Danes haven't lost faith

Coach Per Bäckman sees light, no tunnel.

Ondrej Nepela Arena Bratislava  Slovakia

Jesper B Jensen is one of many young players that keep coach Per Bäckman optimistic about the future. Photo: Matthew Manor / HHOF-IIHF Images

BRATISLAVA – If your team overachieves for about half a game, does it then play, on average, a good game? That’s what Denmark coach Per Bäckman seems to think, even after his team’s 6-0 loss to the Czech Republic on Monday.
“I think we played over our capacity for about 30 minutes. Then we even had a two-man advantage on power play, and we should have scored there. Instead, the Czechs made it 2-0 right after,” he said.

The game plan was clear: Keep the Czechs off the scoreboard for as long as possible, and wait for their mistakes. However, the Czechs scored their first goal 2:29 into the game.

“We know that we score an average of 1.5 goals against them, so obviously, when they scored their second after our power play, we lost our confidence a little bit, and it’s natural that you don’t have the same energy going into puck battles anymore. But we tried to stay proud and play a good third period,” Bäckman said.

Bäckman kept on smiling his trademark crooked smile as he re-played the game surrounded by journalists. Denmark’s quarterfinal spot in last year’s tournament created expectations that this year’s team – without four highest-scpring players Peter Regin, Frans Nielsen, Lars Eller, and Jesper Damgaard – hasn’t been able to meet.

The coach was trying to put it all into perspective.

“Mikkel Bødker plays about six minutes a game with the Phoenix Coyotes, he’s just not used to playing 23 minutes a game of top international hockey, we must not forget that,” he said.

“We’re playing against world-class players here, and I think we do it well. We have 13 players from our domestic league, which is a few tiers below this level. I think we can be happy with the play the team has played here. We had scoring chances to put up a fight against the Czechs, although, honestly, I think they would have found yet another gear, had they needed it,” he added.

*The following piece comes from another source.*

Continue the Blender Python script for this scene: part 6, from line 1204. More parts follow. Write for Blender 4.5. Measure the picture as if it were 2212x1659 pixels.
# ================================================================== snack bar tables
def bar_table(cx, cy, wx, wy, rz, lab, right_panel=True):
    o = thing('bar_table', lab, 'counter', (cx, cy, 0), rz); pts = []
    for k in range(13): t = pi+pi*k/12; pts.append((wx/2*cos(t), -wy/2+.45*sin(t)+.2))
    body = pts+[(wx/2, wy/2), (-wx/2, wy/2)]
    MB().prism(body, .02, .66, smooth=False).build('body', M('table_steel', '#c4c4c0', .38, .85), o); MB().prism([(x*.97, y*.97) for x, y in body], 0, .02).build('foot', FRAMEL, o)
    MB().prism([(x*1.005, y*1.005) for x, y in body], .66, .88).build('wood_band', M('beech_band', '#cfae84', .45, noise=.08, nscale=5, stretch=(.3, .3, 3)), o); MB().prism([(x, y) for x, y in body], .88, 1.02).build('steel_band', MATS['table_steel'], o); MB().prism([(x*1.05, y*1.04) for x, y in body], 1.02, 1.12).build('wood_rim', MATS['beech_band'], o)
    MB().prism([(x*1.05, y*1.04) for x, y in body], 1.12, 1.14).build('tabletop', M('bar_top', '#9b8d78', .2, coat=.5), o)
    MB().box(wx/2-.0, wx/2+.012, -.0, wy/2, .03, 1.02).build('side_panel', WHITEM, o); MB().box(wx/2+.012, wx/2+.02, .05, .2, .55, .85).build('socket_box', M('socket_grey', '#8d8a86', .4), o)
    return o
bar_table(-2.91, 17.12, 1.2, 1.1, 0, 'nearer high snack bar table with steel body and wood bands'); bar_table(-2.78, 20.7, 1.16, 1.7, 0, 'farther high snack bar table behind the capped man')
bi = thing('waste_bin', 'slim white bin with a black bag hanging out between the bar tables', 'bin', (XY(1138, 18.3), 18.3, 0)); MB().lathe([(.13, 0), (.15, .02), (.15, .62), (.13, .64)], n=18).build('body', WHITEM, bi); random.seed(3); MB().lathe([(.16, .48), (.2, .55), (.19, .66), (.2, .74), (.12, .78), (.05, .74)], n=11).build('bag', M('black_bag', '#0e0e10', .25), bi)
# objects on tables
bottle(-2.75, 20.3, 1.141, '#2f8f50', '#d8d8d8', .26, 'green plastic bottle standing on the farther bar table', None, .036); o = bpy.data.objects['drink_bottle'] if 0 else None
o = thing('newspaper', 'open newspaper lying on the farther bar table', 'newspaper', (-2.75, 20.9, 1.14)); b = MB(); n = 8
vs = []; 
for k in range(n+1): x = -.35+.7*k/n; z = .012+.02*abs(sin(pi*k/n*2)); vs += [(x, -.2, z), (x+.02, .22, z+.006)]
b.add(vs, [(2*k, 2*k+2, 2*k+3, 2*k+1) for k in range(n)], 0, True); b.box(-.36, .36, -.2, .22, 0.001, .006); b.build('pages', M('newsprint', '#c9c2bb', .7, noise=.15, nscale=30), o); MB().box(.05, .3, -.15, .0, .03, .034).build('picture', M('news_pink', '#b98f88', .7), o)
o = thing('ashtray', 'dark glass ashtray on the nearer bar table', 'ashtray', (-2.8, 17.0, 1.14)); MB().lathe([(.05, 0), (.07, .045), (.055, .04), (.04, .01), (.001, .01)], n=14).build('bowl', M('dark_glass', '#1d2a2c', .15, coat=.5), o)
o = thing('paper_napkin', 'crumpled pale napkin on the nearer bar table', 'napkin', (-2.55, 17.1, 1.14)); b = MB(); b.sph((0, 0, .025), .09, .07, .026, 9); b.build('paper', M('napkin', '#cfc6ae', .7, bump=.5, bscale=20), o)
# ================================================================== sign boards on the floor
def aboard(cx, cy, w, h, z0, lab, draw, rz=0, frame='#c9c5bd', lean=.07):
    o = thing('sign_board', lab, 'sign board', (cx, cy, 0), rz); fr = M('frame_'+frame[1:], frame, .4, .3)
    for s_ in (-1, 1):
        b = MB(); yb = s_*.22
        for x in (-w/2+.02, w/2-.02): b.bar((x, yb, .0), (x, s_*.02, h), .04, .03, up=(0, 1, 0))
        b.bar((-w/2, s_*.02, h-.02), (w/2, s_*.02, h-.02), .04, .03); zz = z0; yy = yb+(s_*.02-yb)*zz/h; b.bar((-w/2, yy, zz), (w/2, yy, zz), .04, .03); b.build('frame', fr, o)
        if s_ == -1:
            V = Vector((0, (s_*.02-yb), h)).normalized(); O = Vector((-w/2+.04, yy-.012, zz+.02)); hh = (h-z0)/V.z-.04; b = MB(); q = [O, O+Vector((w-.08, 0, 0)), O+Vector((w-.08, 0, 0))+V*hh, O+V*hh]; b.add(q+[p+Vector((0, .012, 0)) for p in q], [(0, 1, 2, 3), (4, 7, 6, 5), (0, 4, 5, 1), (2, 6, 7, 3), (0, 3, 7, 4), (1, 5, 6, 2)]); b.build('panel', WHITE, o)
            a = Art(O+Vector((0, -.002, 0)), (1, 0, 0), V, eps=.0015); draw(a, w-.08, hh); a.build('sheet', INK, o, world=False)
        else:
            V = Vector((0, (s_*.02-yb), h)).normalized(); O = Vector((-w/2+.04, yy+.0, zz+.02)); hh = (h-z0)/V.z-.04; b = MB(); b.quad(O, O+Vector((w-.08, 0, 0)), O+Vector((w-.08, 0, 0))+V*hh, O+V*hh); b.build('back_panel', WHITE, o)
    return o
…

To have success, to be able to get a point or three against the big nations, the challengers always need rock solid goaltending. Denmark’s goaltenders Fredrik Andersen, who played in the game against Finland, and Patrick Galbraith, who got the nod in the game against the Czechs, have save percentages – 88.64 and 82.86, respectively – that are 17th and 20th in the tournament.

“It’s just as difficult for the goaltenders to take the step up to this level. Everything happens at double or triple speed compared to the Danish league or the Swedish Hockeyallsvenskan (where Galbraith plays),” said Bäckman.

“Patrick had to deal with several difficult situations, and he did it well. I actually don’t think he had a chance of making any more saves, even the one that went through his five-hole, touched a player, and changed direction, on the way,” he said.

He also found a lot of positive in the game.

“I’ve been impressed by how Kasper Jensen and Jesper B Jensen have played in the two games here. That’s a defensive pairing of the future. Jesper Jansen didn’t shy way from any battles, and showed that he really wants to be here. The same with Julian Jakobsen,” he said.

And that’s why he’s not worried about Denmark’s last game in the Preliminary Round, against Latvia. The winner will go on to play in the Qualification Round, the loser will go to the Relegation Round.

“It’s a 50-50 game, it’s a whole new game,” he said.